Drink and drugs are often part and parcel of the musician’s lifestyle and in this Moore was no exception. Combined with longs days on the road and food on the run, it left him with serious health problems and he reduced his work load significantly in the 1990’s. In more recent times Moore has perhaps become a less confrontational, less driven figure; but does this mean he has mellowed or does he still experience that visceral anger at the injustices of the world?

“My music hasn’t mellowed but I suppose I have mellowed as a person,” he says. “I have a touch of that anger in me but I learned a long time ago that anger can have a damaging impact on the person that holds it. Like everyone else I have moments in the dead of night when I despair of the human race, but there are other moments when I am playing live on stage, or when I am with the young, that I feel optimistic.”

Moore’s last album, entitled Folk Tale, was recorded with long-time collaborator Declan Sinnott and released in 2011. It features a mixture of stories, lyricism, humour and lamentation and has been generally well received.

“I have a good following in England Scotland and Wales and I play Germany, Holland and Belgium every two years. For the past 16 years I have only played in places that I can reach by road and sea. I find the recording process challenging; for me the music tends to come alive when there are people there to hear it being played. So it is good when an album gets positive reviews.

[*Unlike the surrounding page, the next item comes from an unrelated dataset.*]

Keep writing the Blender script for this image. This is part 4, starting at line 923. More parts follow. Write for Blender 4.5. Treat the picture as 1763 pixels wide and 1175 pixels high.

“I am very lucky that I have enough work here to keep me going but in this game there is always an insecurity about how long it will all last. I started out playing backstreet pubs in the UK to small crowds and in the back of my mind I know I could always go back to that and survive. Much as I like playing to big crowds, and ridiculous as it may sound to some, I could go back to that life and be perfectly happy.”